Je n’ajouterai pas que dans l’hypothèse de M. Formey, comme le jeu de la baguette ne dépend que des vapeurs, elle devroit se mouvoir dans les mains de tout le monde, ce qui n’arrive cependant pas ; mais ce qui pourra arriver indépendamment des vapeurs, lorsqu’on suivra exactement les procédés que nous avons indiqués.

L’effet sur la baguette des exhalaisons métalliques, soit que les matières qui les produisent soient en grande quantité, ou que ce ne soit qu’une simple pièce de métal ; celui des corpuscules d’un meurtrier ou d’un voleur, après plusieurs jours, non-seulement sur terre, mais encore sur une rivière rapide, ou sur une mer agitée, comme dans l’histoire de Jacques Aimar, est si ridicule & si impossible, que nous croirions mériter le même reproche que nous faisons à ceux qui le croyent, si nous perdions du tems à le réfuter.

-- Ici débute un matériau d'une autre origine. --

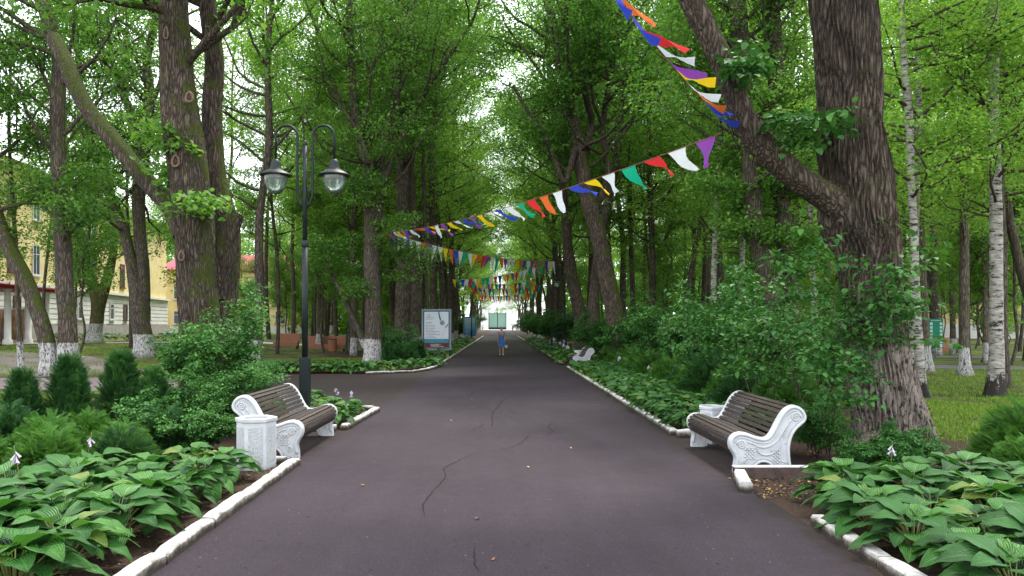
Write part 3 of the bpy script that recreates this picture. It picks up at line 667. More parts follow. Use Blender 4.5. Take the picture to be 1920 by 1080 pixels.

Si une meute suit une bête fauve à la piste, c’est que les corpuscules émanés du corps de l’animal existent encore sur les traces qu’il a suivies ; mais comment s’imaginer qu’un ou deux mois après, les corpuscules émanés du corps d’un assassin qui a descendu le Rhône dans un bateau, qui s’est embarqué à Toulon pour Gênes, puissent flotter encore dans l’air, & être ramassés par la baguette, après un espace de tems si considérable ? Non-seulement cette idée est ridicule, mais elle est révoltante par les funestes conséquences que l’on en peut tirer ; & certes les juges de Lyon seroient coupables s’ils avoient condamné l’assassin du marchand de vin, sur les seuls indices de la baguette de Jacques Aimar, que l’on a reconnu dans la suite pour un fourbe & un fripon. Nous en disons autant de Bletton de Bourgogne.

Faut-il donc se contenter de mépriser cet espèce de charlatan, dont le théâtre est toujours dans les campagnes, au sein de l’ignorance & de la crédulité ? Non, il faut faire plus, il faut dévoiler leur imposture, les confondre, & chercher à désabuser le peuple qui en est toujours la dupe. C’est aux curés & aux seigneurs à remplir ce devoir essentiel. Plus ils sont élevés par leur état & leurs connoissances au-dessus de la classe des simples citoyens, plus ils lui doivent leurs soins & leurs secours. Les besoins de l’esprit sont aussi intéressans que ceux du corps ; les instituteurs, & les pères des gens de la campagne, doivent veiller & sur leurs biens physiques, & sur les maux que la préoccupation & l’ignorance peuvent causer parmi eux. M. M.

  1. Homme qui devine par le moyen de la baguette.